In short: Glenn Jacobs, better known as WWE wrestler “Kane” wins the Republican primary in the Knox County, Tennessee mayoral race
In other words, Kane is one step closer to becoming an actual mayor of an actual county in an actual metropolitan area in the United States. Not a bad achievement for a guy who makes his living fake beating people up in a fake sport. The only thing that stands in the way of total victory now is the Democratic candidate in the general election in November.
Honestly, I didn’t think Kane was going to make it this far, because despite how ironically funny and cool it would be to see a professional wrestler ascend the ranks of government and take public office, cooler heads tend to prevail in the end, and the career politicians usually end up winning most of the time. But now that Kane has emerged victorious in the first critical step, I want to see nothing more than for Kane to go all the way and become MAYOR KANE, and send Knox County, Tennessee straight… to… HELLLLLLL.
Lest we forget Kane’s resume for becoming a mayor:
- Burned down his family home
- Set Jim Ross on fire
- Stuffed Paul Bearer into the sewer
- Pushed Paul Bearer off of a ladder
- Allegedly engaged in necrophilia
- Knocked up Lita
- Electrocuted Shane McMahon via battery to his testicles
- Attacking a wheelchair bound Zack Ryder
- Being forced to tag with X-Pac
Here’s the thing though – such a montage of Kane’s career worsts is ironically supposed to insinuate how unqualified a professional wrestler would be serving in government, but we live in a modern society where trust in government is so fractured, frail and basically non-existent that at this point, it’s hard to imagine that any career politician really would be better in public service than a professional wrestler would.

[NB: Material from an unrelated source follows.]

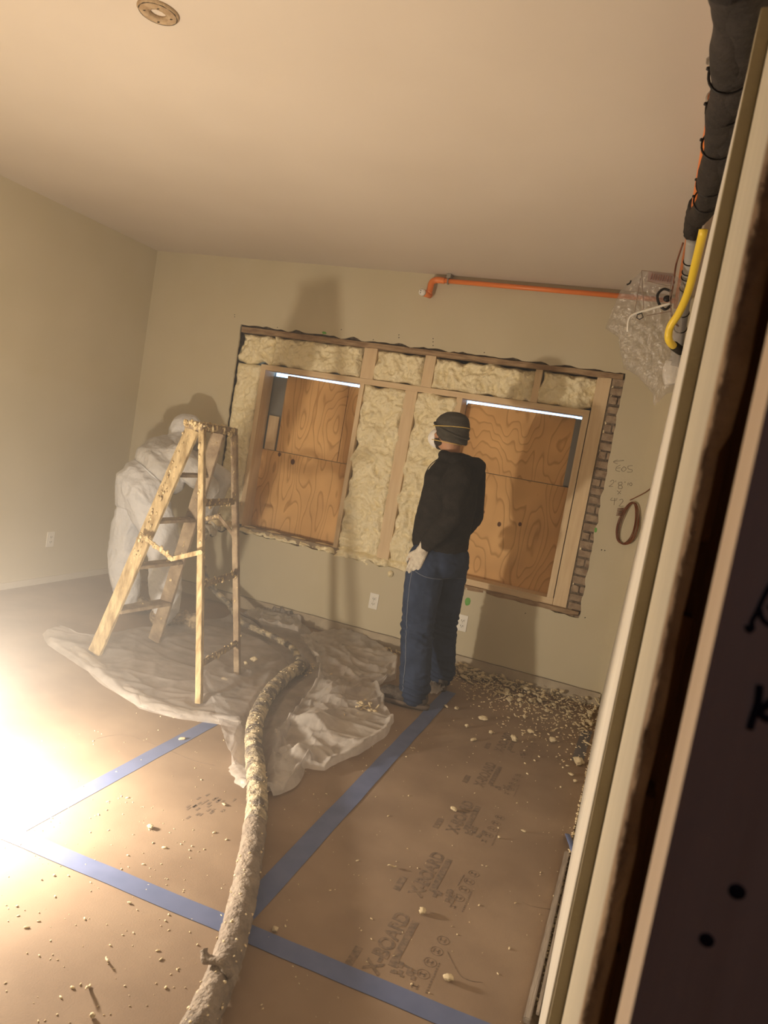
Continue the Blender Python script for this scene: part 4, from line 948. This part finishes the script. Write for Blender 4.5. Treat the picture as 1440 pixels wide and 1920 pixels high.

It’s sentiment like this that opens the door for the likes of Kane to actually win a primary and become a step closer to actually succeeding, and I’m sure there are people who look at his paltry 17 vote victory as a narrow victory, but it can also be interpreted that there are people who simply want a legitimate change that only taking a leap of faith like voting for Kane might actually accomplish.
All joking aside about Kane’s misadventures through professional wrestling, Glenn Jacobs is a man that is extremely well-liked in his profession, which is known to be quite prickly and filled with a lack of ethics. He commands the respect of his peers and superiors, and if he weren’t interested in local politics, or diversifying his own personal endeavors (him and his wife operate an insurance company in Tennessee), he’d have a career for life in the WWE, long past his wrestling days. And despite his murderous, pyromaniac in-ring persona, Kane has a reputation of being great with fans, as well as being charitable and well-intentioned in his elevated celebrity position.
He might do some silly shit in his wrestling career, but the people of Knox County, Tennessee need to ask themselves if another spineless stooge of a career politician would actually be a better choice to run the town than Kane would? Without question, Kane would hang up his boots and dive head-first into his mayoral career if elected, and I’m hard pressed to believe that he wouldn’t be terrible at it, and probably grow and develop into a respectable one with enough time.
And the comedic potential of MAYOR KANE would be immeasurable. Traffic a problem? Random INCINERATION at a major intersection on a sporadic basis to make the people think twice about if they want to spend too much time on the road. Crime getting a little out of hand? Shit, MAYOR KANE would be the closest thing to a real-life Mayor Mike Haggar the world will ever see, and he himself could personally go out and fight crime with chokeslams and Tombstone piledrivers.
Please people of Knox County, VOTE FOR KANE IN NOVEMBER! The world needs MAYOR KANE!